James’ alluring singing style and Parker’s gentle, raspy accompaniment are melodic and twangy. In the style of doing it yourself, without any professional label, Parker and James have released a collection of bluesy Americana tunes, drawing influences from pioneers such as Bob Dylan, Joni Mitchell and the Carter Family. Chuckling, Parker mentioned more recently drawing inspiration from the Grateful Dead and James responded to his comment with even more laughter. However, both James and Parker concentrate on producing pure traditional folk and roots music with a touch of ballads.

Filled with longing, Louisiana references, moonshine, bourbon and smoky nights, Parker and James incorporate the country blues in much of their lyricism.

“We have that dark edge. It’s not cheerful folk music. It’s hopeful, but we lean towards the dark, gritty side,” said James.

“Gallows Trees” reveals the somber tones while songs such as “Come Back,” “Moonshiner” and “After the Smoke Clears” display the yearning nature of their music. While some of the more sorrowful songs are gorgeously crafted with soft solos and slow plucking, the duo also offers playful pieces. Songs such as “Meditation Blues” and “Showboatin’” are filled with country colloquialism, bouncy strumming and what June Carter would describe as “steady as a train.”

When asked about superstition or ritual in the songwriting process, both James and Parker laughed and admitted there are no unusual strategies. They shared some of their songwriting schemes.

“Clay carries around a bunch of old receipts and pieces of paper in his pockets for months that might have one phrase and eventually he’ll pull them all out of his pocket and we’ll try to make a song out of it,” James said.

“We love ballad form, where you have an A, A, B rhyme and then C, C, D rhyme. Those traditional forms mean a lot to us and we are pretty strict about that side,” said Parker.

As with most forms of roots and folk music, James and Parker contribute to storytelling. “Love and hate, war, violence and suffering – we frame it in our own particular way,” James said. “We leave enough space or history for some of the lyrics where it can be an individual interpretation,” she mentioned as she explained the themes the duo attempts to create.

When asked if any of their songs are based on real people and experiences, the two agreed in unison, “Absolutely, yes.”

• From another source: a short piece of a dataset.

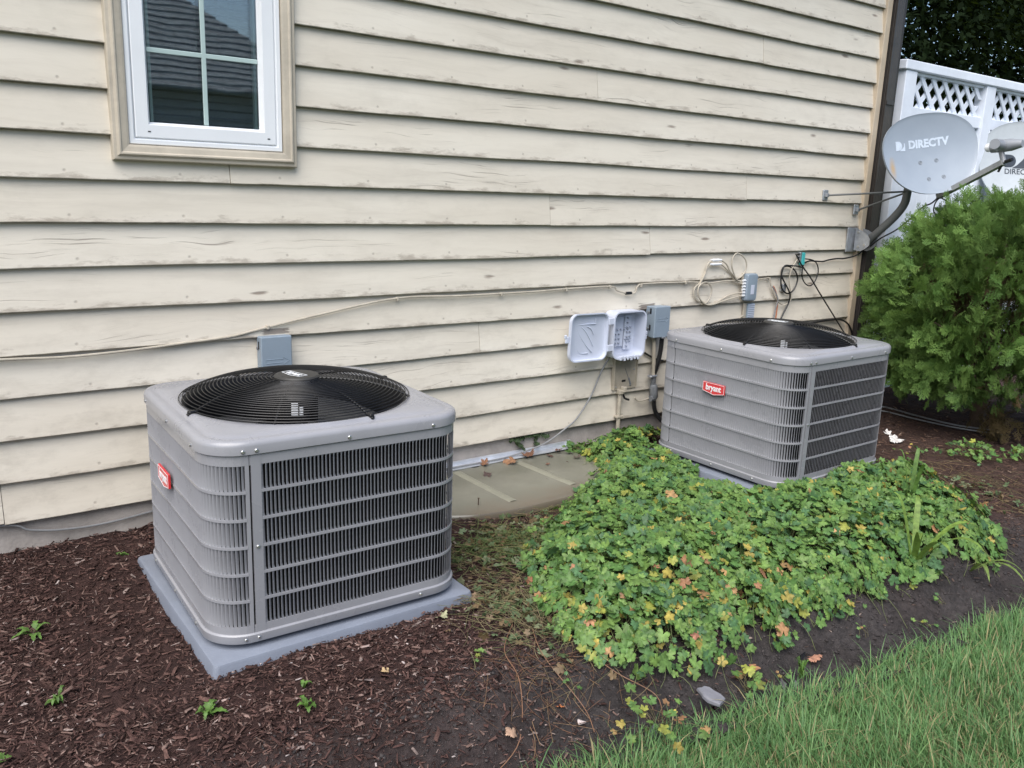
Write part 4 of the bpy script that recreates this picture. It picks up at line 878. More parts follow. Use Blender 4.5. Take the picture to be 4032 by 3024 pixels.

“Not in the same time or space of a certain occurrence, it’s one of those things – you are a sum of your own parts. You are inspired by things you didn’t even know you were inspired by. They’ll show in a tune at some point,” said Parker. “When you’re pre-writing, it all comes out and then makes sense later because you realize where it came from,” said James as the two shared the realization.

When asked what Taoseños should expect from their show on Sept. 12, James and Parker remained humble.

“We’re two people and two acoustic guitars – nothing too flashy, just a lot of harmonies. We’re pretty laid back and soft when we perform,” said Parker.

“We don’t have any tricks, we don’t have any loop pedals. It’s a very natural sound. We are really focused on our harmonies, on trying to get that family style sort of laughing cowboy out,” said James.